-- begin DATA SECTION --

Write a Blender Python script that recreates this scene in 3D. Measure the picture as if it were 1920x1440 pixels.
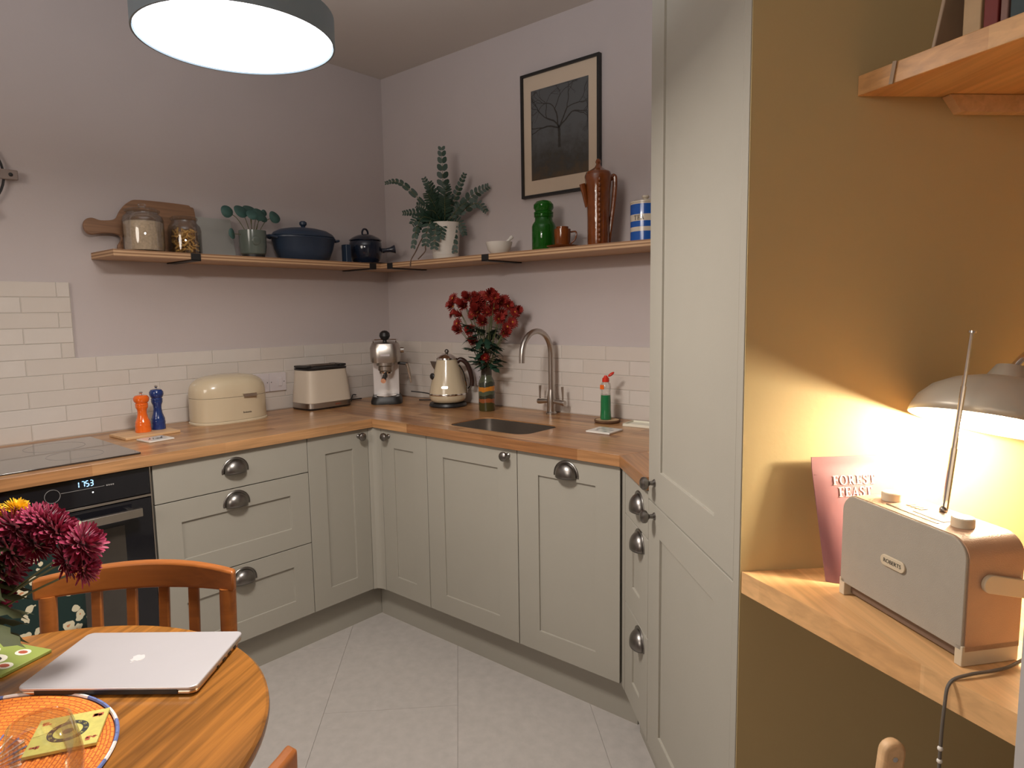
import bpy, bmesh, math, random
from mathutils import Matrix, Vector, Euler
random.seed(7)
PI = math.pi
def R(d): return math.radians(d)
SC = bpy.context.scene
COL = SC.collection
for o in list(bpy.data.objects): bpy.data.objects.remove(o)

# ------------------------------------------------------------------ camera
cd = bpy.data.cameras.new('camera'); cam = bpy.data.objects.new('camera', cd); COL.objects.link(cam)
yaw, pitch, roll, FPX = R(40.468), R(-6.212), R(-0.881), 1248.96
fw = Vector((math.cos(pitch)*math.cos(yaw), math.cos(pitch)*math.sin(yaw), math.sin(pitch)))
rt = fw.cross(Vector((0, 0, 1))).normalized(); up = rt.cross(fw)
r2 = math.cos(roll)*rt + math.sin(roll)*up; u2 = -math.sin(roll)*rt + math.cos(roll)*up
mw = Matrix((r2, u2, -fw)).transposed().to_4x4(); mw.translation = Vector((-2.3669, -2.9008, 1.3567))
cam.matrix_world = mw
cd.sensor_width = 36; cd.lens = FPX*36/1920; cd.clip_start = 0.02
SC.camera = cam
# ------------------------------------------------------------------ world, lights, exposure
SC.view_settings.view_transform = 'Standard'; SC.view_settings.look = 'None'
SC.view_settings.gamma = 1; SC.view_settings.use_curve_mapping = False
SC.view_settings.exposure = 0.14
w = bpy.data.worlds.new('world'); SC.world = w; w.use_nodes = True
w.node_tree.nodes['Background'].inputs[0].default_value = (1.0, .8, .65, 1)
w.node_tree.nodes['Background'].inputs[1].default_value = 0.05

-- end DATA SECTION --

__WHAT YOU ARE ASKED TO DO__:
Repeat the material verbatim. Do not carry over any picture.

__THE SOLUTION__:
Write a Blender Python script that recreates this scene in 3D. Measure the picture as if it were 1920x1440 pixels.
import bpy, bmesh, math, random
from mathutils import Matrix, Vector, Euler
random.seed(7)
PI = math.pi
def R(d): return math.radians(d)
SC = bpy.context.scene
COL = SC.collection
for o in list(bpy.data.objects): bpy.data.objects.remove(o)

# ------------------------------------------------------------------ camera
cd = bpy.data.cameras.new('camera'); cam = bpy.data.objects.new('camera', cd); COL.objects.link(cam)
yaw, pitch, roll, FPX = R(40.468), R(-6.212), R(-0.881), 1248.96
fw = Vector((math.cos(pitch)*math.cos(yaw), math.cos(pitch)*math.sin(yaw), math.sin(pitch)))
rt = fw.cross(Vector((0, 0, 1))).normalized(); up = rt.cross(fw)
r2 = math.cos(roll)*rt + math.sin(roll)*up; u2 = -math.sin(roll)*rt + math.cos(roll)*up
mw = Matrix((r2, u2, -fw)).transposed().to_4x4(); mw.translation = Vector((-2.3669, -2.9008, 1.3567))
cam.matrix_world = mw
cd.sensor_width = 36; cd.lens = FPX*36/1920; cd.clip_start = 0.02
SC.camera = cam
# ------------------------------------------------------------------ world, lights, exposure
SC.view_settings.view_transform = 'Standard'; SC.view_settings.look = 'None'
SC.view_settings.gamma = 1; SC.view_settings.use_curve_mapping = False
SC.view_settings.exposure = 0.14
w = bpy.data.worlds.new('world'); SC.world = w; w.use_nodes = True
w.node_tree.nodes['Background'].inputs[0].default_value = (1.0, .8, .65, 1)
w.node_tree.nodes['Background'].inputs[1].default_value = 0.05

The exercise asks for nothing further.